**WRITTEN TASK:** Copy verbatim the material from its first line to the line that holds "scene.camera = cam", including that line.

########################################

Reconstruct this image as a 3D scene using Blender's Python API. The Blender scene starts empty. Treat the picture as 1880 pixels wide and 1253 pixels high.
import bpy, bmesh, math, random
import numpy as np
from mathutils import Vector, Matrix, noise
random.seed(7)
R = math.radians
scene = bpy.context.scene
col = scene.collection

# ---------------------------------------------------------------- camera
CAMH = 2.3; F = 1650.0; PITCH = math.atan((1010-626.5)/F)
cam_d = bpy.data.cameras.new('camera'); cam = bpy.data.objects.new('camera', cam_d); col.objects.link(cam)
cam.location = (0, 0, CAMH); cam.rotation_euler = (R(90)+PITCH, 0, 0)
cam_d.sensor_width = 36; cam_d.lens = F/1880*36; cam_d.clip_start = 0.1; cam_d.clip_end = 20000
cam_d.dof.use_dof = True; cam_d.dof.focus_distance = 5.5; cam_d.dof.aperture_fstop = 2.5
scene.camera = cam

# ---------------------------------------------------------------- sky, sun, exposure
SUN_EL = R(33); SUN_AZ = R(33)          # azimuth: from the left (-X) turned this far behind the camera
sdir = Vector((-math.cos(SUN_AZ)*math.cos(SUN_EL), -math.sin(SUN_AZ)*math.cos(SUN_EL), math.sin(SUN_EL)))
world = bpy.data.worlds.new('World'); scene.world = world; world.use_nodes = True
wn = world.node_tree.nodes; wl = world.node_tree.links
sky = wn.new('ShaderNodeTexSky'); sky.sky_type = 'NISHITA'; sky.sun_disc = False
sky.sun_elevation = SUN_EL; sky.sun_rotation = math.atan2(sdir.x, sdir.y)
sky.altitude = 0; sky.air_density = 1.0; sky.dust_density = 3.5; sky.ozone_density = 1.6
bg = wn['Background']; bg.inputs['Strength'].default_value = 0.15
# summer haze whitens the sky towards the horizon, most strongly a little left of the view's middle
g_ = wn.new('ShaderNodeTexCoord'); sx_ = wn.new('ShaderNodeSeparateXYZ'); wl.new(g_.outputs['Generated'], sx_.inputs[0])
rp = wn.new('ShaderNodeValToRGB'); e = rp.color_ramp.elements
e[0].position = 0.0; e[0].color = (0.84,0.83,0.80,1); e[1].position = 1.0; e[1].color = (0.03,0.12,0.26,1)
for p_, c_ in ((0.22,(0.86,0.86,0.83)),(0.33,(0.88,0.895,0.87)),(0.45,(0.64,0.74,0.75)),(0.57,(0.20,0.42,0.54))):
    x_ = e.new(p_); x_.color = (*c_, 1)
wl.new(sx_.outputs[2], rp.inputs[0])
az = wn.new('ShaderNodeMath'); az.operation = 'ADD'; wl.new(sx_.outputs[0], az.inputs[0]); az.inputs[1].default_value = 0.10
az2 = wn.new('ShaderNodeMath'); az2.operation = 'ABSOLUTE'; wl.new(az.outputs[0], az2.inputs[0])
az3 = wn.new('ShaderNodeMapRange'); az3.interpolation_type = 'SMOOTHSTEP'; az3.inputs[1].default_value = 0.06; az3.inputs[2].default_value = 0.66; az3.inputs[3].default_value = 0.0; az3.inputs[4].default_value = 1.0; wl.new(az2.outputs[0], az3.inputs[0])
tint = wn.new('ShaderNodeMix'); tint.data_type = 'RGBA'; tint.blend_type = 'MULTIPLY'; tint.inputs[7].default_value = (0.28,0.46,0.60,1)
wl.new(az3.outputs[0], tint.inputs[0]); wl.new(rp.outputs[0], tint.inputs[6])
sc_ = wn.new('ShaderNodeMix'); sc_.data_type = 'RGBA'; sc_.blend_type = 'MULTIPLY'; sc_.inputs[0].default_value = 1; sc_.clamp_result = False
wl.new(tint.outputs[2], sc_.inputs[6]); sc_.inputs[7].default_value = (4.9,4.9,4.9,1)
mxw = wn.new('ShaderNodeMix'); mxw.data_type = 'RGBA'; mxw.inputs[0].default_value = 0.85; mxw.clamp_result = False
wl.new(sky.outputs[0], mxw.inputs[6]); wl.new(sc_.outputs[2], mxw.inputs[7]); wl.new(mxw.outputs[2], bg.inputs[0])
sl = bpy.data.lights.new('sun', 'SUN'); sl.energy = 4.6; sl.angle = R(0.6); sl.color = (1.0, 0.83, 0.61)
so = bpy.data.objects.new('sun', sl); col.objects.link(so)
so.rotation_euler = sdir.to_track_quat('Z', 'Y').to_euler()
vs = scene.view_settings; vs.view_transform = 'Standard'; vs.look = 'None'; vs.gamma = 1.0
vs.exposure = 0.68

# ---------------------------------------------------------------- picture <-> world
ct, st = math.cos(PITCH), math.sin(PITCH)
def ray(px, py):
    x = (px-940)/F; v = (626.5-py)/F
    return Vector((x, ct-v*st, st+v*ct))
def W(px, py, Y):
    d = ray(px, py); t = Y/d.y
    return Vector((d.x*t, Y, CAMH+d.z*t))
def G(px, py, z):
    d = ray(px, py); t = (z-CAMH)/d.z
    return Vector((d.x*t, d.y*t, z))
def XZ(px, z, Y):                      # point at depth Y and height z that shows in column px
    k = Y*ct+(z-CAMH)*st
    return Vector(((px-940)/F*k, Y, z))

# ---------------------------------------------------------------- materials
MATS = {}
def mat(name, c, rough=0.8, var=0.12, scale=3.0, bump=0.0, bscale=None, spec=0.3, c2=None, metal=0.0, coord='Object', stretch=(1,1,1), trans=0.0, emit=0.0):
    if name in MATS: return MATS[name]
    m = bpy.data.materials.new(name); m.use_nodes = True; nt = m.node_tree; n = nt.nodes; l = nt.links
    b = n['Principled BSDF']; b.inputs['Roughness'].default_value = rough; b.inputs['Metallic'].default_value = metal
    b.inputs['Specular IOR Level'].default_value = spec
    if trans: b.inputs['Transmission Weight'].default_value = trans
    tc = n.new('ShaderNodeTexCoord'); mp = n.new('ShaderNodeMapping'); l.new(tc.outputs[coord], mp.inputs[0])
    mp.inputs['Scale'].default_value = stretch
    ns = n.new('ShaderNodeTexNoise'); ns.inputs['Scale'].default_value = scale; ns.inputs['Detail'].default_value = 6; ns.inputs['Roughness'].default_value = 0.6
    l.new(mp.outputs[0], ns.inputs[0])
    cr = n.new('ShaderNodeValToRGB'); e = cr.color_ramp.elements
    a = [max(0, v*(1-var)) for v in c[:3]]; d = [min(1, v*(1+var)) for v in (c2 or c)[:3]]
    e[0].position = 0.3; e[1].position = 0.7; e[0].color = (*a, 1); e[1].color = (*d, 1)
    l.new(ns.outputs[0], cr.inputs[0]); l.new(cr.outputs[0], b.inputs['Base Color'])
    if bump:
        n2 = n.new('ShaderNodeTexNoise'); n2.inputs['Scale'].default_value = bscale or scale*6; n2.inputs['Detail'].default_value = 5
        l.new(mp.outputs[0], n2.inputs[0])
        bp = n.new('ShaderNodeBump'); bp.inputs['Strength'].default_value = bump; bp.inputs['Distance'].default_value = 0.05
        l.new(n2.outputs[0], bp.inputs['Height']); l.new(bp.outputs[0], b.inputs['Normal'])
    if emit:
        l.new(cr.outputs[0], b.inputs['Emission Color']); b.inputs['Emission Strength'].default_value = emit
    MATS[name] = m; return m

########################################

**CORRECT RESPONSE:**
Reconstruct this image as a 3D scene using Blender's Python API. The Blender scene starts empty. Treat the picture as 1880 pixels wide and 1253 pixels high.
import bpy, bmesh, math, random
import numpy as np
from mathutils import Vector, Matrix, noise
random.seed(7)
R = math.radians
scene = bpy.context.scene
col = scene.collection

# ---------------------------------------------------------------- camera
CAMH = 2.3; F = 1650.0; PITCH = math.atan((1010-626.5)/F)
cam_d = bpy.data.cameras.new('camera'); cam = bpy.data.objects.new('camera', cam_d); col.objects.link(cam)
cam.location = (0, 0, CAMH); cam.rotation_euler = (R(90)+PITCH, 0, 0)
cam_d.sensor_width = 36; cam_d.lens = F/1880*36; cam_d.clip_start = 0.1; cam_d.clip_end = 20000
cam_d.dof.use_dof = True; cam_d.dof.focus_distance = 5.5; cam_d.dof.aperture_fstop = 2.5
scene.camera = cam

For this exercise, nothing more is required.